Given task
Copy out each line in the material below that has the word "Blender".

○ ○ ○ ○ ○ ○ ○

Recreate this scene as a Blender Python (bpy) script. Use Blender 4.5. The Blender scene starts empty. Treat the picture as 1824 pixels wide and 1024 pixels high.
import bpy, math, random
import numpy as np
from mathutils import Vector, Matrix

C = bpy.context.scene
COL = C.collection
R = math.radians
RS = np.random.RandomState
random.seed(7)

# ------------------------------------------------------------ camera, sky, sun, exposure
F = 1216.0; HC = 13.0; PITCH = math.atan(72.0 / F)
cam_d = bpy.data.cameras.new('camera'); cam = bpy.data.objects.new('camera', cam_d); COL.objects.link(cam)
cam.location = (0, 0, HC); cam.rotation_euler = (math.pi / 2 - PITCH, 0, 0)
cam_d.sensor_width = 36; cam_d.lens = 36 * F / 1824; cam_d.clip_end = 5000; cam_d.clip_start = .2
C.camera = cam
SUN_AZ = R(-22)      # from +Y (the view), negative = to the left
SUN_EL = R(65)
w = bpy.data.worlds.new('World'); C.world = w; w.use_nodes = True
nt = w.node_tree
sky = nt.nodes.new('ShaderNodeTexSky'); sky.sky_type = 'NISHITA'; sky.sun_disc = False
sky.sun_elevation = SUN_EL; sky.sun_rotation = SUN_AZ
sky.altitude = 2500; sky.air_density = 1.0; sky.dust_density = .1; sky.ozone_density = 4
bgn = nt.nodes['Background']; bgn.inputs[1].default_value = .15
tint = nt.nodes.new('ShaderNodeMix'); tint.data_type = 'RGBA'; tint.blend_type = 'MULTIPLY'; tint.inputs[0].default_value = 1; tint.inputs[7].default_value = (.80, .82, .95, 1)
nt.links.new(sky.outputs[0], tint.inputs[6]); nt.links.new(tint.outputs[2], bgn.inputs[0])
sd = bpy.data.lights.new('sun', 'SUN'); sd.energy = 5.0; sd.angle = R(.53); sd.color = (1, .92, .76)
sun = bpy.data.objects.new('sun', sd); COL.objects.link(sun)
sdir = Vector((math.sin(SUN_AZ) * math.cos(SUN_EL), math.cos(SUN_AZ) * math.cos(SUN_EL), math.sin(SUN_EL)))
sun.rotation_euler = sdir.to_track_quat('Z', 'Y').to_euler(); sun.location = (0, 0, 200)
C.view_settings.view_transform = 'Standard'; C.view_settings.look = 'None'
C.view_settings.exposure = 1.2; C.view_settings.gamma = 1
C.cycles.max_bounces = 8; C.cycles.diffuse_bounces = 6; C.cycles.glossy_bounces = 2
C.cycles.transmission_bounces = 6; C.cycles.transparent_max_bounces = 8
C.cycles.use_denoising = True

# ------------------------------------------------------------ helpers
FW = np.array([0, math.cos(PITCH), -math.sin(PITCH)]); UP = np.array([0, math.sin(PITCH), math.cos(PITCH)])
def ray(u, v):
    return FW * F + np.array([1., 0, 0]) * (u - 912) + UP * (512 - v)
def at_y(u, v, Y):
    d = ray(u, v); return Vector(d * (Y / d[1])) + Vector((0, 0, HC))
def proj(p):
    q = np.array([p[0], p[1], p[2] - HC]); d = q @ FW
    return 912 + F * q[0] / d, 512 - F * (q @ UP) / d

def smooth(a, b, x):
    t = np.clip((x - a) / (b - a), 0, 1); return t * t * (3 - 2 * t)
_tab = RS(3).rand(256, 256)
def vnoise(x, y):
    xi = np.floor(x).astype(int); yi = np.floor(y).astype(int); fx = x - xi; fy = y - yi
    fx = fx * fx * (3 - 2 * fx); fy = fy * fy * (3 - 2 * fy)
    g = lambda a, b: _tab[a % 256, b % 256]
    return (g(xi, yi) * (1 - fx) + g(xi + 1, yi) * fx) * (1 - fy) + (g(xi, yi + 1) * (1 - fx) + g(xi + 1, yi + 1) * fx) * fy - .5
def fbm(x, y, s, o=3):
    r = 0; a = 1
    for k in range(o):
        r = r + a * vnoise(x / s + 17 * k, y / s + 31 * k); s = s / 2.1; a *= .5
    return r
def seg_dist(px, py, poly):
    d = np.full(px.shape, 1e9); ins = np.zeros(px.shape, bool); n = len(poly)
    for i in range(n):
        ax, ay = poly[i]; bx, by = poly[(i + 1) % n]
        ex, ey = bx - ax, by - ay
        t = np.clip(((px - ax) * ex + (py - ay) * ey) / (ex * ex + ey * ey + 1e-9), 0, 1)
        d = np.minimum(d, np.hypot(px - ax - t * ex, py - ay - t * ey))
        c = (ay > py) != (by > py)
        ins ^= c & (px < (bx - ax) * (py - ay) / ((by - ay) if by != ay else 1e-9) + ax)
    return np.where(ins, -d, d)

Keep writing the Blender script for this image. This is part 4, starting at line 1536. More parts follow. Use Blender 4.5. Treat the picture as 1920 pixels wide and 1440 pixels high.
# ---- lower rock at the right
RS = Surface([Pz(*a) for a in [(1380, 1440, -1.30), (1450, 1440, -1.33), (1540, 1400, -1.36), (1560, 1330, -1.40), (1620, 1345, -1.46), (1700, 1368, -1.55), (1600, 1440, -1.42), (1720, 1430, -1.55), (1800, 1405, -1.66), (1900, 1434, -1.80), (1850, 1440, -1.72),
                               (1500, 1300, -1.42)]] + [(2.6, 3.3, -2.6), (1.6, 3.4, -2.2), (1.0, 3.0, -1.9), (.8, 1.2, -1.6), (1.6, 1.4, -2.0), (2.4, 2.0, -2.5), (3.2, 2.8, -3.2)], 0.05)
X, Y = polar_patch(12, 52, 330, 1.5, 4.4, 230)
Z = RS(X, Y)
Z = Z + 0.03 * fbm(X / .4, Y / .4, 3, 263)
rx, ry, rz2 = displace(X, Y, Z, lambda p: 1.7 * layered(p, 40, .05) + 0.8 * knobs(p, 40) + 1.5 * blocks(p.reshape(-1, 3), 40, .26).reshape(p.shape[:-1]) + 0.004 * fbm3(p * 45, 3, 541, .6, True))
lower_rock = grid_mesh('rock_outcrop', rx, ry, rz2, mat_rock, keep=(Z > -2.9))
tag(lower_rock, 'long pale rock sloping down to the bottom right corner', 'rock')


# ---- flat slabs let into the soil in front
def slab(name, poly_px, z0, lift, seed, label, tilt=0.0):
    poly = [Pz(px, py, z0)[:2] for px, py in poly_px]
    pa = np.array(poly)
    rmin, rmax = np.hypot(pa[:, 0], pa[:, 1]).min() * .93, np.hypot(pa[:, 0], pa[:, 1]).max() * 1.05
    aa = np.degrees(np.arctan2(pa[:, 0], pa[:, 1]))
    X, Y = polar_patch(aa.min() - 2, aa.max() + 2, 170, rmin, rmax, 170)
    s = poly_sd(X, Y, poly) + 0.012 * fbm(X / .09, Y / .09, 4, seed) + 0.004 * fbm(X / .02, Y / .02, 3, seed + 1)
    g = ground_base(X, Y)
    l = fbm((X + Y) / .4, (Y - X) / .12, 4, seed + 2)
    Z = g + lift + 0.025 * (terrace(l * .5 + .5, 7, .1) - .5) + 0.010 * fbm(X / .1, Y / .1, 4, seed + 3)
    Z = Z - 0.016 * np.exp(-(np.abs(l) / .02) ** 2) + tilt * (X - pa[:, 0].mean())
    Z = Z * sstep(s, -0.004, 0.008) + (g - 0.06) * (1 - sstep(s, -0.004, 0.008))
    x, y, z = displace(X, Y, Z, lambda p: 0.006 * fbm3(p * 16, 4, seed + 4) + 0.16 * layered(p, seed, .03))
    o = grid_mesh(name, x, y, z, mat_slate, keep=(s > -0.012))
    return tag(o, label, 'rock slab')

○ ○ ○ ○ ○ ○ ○

Task response
Recreate this scene as a Blender Python (bpy) script. Use Blender 4.5. The Blender scene starts empty. Treat the picture as 1824 pixels wide and 1024 pixels high.
Keep writing the Blender script for this image. This is part 4, starting at line 1536. More parts follow. Use Blender 4.5. Treat the picture as 1920 pixels wide and 1440 pixels high.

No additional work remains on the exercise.